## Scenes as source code
──────
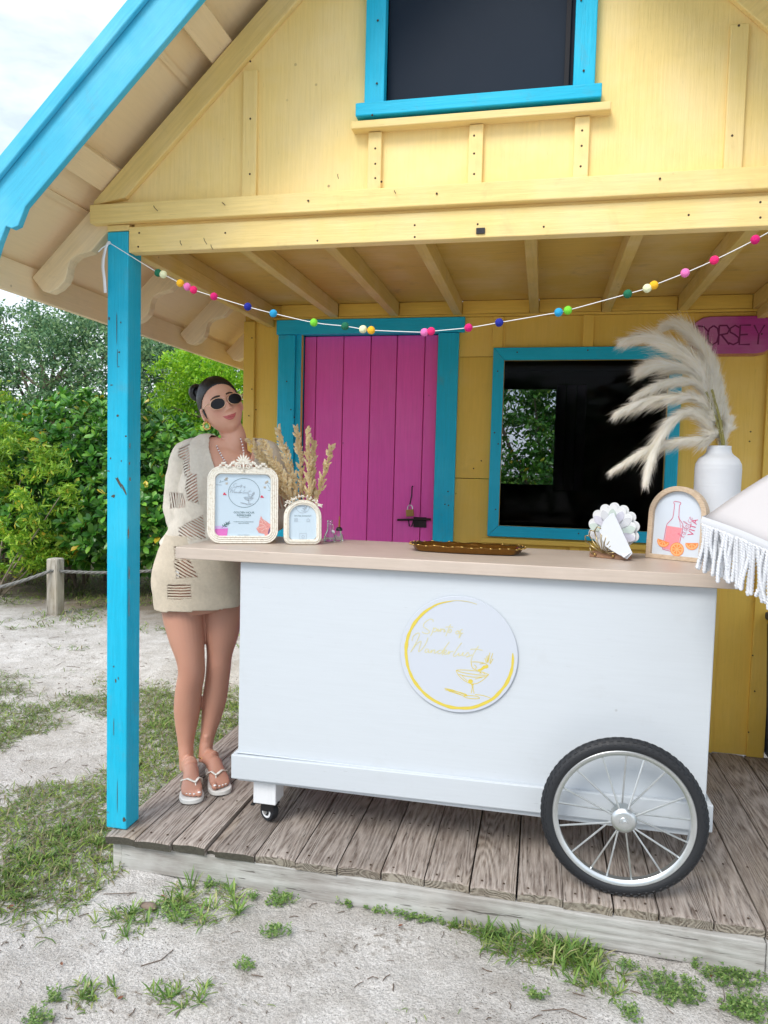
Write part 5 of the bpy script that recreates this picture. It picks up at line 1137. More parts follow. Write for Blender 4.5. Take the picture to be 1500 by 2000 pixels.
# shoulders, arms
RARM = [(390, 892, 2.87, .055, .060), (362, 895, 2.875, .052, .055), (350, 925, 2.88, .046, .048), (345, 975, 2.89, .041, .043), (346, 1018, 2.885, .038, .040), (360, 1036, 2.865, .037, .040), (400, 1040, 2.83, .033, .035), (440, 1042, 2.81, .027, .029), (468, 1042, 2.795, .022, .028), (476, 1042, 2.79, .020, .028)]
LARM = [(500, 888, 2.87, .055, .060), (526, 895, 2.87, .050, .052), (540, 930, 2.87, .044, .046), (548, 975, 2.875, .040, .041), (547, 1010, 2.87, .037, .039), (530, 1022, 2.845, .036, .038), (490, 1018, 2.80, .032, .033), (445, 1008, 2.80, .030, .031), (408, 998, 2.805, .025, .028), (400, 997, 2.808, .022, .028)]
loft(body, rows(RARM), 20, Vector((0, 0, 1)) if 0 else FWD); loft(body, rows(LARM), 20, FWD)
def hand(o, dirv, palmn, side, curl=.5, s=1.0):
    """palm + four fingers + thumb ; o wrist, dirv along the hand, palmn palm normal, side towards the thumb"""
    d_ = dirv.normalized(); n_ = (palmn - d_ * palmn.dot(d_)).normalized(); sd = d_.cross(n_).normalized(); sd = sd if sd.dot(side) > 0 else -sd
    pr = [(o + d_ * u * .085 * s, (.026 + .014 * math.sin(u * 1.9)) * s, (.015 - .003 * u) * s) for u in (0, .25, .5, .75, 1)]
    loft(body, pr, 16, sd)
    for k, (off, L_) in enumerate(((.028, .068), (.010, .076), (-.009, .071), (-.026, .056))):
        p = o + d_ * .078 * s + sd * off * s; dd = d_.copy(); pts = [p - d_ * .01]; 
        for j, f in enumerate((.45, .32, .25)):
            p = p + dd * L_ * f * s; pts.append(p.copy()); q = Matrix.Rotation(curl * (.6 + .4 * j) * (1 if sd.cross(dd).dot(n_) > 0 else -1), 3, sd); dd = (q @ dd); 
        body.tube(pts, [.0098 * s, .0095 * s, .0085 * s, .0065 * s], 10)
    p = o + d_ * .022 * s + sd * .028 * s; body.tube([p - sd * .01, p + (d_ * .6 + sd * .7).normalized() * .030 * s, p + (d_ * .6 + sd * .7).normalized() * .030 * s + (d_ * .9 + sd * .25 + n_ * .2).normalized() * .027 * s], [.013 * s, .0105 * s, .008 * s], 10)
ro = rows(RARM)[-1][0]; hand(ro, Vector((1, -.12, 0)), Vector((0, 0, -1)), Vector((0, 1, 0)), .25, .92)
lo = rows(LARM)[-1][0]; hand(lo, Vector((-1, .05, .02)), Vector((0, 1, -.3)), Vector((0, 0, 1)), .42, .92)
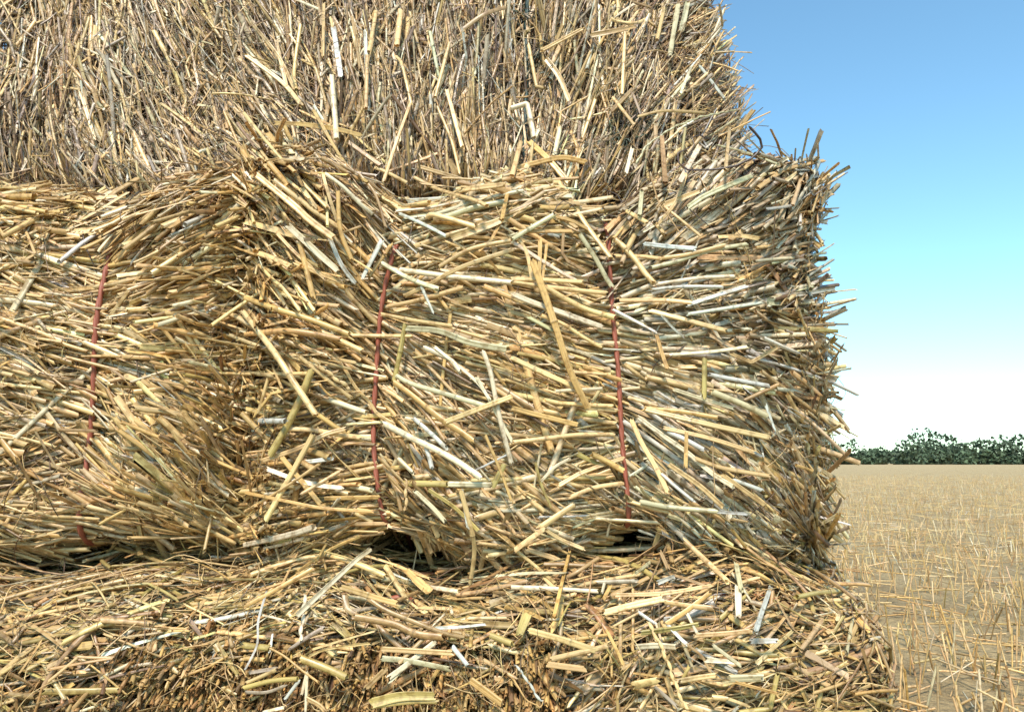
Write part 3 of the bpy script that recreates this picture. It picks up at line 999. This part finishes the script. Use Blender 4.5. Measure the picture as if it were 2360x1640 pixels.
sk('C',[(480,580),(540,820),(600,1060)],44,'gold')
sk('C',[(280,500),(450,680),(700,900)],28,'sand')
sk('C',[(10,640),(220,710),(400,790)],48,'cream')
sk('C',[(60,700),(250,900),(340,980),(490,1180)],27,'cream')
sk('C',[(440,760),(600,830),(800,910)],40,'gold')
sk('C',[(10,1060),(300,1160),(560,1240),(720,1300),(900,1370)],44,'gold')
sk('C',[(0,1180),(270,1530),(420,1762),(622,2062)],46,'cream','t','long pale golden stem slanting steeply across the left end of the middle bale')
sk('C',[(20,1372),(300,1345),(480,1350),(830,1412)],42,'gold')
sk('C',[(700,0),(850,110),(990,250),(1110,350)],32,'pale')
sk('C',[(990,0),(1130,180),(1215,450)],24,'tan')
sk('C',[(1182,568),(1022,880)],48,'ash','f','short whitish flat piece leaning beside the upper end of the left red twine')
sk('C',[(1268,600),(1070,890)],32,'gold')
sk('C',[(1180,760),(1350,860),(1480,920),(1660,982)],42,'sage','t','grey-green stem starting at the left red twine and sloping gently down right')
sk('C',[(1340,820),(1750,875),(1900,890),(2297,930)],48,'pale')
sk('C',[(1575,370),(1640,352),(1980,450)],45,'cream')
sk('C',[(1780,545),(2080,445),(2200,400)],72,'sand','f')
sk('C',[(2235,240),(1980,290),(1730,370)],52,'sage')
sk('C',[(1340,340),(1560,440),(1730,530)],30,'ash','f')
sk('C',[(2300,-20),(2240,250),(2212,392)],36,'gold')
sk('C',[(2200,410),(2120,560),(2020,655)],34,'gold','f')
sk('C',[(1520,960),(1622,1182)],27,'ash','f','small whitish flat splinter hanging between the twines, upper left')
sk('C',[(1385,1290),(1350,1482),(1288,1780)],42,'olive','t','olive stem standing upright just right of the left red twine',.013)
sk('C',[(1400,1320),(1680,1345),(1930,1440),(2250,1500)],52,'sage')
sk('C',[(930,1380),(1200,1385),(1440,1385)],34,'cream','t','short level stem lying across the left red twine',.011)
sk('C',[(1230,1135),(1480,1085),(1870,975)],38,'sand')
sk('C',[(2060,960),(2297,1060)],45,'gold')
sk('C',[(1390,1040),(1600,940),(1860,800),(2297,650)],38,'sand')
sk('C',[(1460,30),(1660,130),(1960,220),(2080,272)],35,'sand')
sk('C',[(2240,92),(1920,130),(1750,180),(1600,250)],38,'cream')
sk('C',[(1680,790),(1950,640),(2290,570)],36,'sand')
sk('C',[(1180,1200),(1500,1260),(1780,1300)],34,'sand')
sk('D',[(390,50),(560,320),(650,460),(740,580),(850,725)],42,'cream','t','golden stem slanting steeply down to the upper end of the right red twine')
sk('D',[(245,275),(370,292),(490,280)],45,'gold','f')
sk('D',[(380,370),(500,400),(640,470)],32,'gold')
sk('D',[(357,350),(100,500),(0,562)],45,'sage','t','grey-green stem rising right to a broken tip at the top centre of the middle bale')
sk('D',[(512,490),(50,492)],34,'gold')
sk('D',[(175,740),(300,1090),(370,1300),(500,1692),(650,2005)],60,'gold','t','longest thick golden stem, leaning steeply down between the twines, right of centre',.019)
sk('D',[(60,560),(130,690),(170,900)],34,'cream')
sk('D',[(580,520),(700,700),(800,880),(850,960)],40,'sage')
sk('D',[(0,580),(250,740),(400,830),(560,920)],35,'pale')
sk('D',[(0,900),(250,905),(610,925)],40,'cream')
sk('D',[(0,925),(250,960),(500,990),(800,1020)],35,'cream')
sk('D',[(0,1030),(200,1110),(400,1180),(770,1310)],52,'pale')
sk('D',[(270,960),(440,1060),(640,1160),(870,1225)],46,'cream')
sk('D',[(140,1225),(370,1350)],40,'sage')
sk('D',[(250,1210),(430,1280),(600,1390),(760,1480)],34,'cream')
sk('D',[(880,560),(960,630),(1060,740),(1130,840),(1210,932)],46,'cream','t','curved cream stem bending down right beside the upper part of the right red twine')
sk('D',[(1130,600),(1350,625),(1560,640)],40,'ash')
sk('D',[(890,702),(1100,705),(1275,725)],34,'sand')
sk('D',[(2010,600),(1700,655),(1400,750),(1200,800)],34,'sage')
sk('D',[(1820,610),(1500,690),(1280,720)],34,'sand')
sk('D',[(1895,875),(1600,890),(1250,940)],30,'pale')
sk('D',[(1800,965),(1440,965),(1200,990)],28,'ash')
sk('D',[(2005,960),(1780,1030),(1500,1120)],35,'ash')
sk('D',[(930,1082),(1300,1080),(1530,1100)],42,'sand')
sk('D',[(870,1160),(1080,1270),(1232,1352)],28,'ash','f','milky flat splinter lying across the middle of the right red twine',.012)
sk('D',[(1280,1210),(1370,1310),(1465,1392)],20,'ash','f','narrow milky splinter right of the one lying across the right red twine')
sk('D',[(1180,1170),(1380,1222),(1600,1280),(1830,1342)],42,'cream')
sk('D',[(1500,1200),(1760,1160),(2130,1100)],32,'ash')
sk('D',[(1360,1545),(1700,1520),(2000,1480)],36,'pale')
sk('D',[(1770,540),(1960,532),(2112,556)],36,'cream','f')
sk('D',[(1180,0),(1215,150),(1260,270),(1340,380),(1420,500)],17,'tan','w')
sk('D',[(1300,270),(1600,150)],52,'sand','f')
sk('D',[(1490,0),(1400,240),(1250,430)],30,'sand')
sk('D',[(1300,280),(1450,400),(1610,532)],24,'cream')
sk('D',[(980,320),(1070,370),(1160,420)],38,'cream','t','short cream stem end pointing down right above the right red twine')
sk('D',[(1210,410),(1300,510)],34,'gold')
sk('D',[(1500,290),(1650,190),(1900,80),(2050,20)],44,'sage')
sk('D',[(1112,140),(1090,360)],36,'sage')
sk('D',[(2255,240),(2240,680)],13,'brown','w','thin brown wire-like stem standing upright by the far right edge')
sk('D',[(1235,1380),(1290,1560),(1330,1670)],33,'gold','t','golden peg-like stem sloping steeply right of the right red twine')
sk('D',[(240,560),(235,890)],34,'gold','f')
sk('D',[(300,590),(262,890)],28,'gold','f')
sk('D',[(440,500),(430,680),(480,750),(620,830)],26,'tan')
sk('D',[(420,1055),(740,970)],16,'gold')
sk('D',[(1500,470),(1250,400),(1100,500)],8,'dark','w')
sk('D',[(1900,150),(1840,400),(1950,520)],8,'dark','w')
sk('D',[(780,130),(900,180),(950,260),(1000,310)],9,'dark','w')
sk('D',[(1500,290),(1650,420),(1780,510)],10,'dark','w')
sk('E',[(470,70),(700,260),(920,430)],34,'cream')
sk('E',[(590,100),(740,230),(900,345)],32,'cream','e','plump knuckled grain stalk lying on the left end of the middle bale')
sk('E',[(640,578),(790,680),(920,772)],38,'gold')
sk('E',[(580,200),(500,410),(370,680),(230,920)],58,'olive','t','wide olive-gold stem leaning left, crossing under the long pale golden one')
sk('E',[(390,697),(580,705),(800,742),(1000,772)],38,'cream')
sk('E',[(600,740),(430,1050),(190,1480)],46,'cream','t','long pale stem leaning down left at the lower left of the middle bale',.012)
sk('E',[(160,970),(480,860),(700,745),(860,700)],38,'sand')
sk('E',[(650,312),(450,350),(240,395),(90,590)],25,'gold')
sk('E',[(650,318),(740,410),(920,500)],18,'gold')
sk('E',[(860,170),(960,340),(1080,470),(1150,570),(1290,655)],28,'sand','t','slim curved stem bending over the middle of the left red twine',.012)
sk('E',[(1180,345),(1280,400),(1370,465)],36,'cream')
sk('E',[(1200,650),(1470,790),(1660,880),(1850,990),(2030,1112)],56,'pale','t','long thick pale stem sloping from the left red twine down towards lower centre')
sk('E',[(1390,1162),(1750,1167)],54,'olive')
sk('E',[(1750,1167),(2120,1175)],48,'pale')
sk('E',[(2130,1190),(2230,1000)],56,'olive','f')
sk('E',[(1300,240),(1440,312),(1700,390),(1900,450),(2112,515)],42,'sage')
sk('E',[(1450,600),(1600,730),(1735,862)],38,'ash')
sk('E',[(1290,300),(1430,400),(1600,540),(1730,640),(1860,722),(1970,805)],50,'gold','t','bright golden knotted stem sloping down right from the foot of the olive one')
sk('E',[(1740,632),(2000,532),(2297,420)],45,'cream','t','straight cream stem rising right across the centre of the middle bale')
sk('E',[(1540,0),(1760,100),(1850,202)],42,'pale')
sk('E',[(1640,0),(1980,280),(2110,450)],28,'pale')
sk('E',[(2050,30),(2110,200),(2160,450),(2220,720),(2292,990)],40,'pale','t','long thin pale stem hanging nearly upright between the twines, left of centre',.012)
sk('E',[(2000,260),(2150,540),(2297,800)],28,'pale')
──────
## Aim
Show all lines from the listing above in which "Blender" appears.

## Reply to the exercise
Write part 5 of the bpy script that recreates this picture. It picks up at line 1137. More parts follow. Write for Blender 4.5. Take the picture to be 1500 by 2000 pixels.
Write part 3 of the bpy script that recreates this picture. It picks up at line 999. This part finishes the script. Use Blender 4.5. Measure the picture as if it were 2360x1640 pixels.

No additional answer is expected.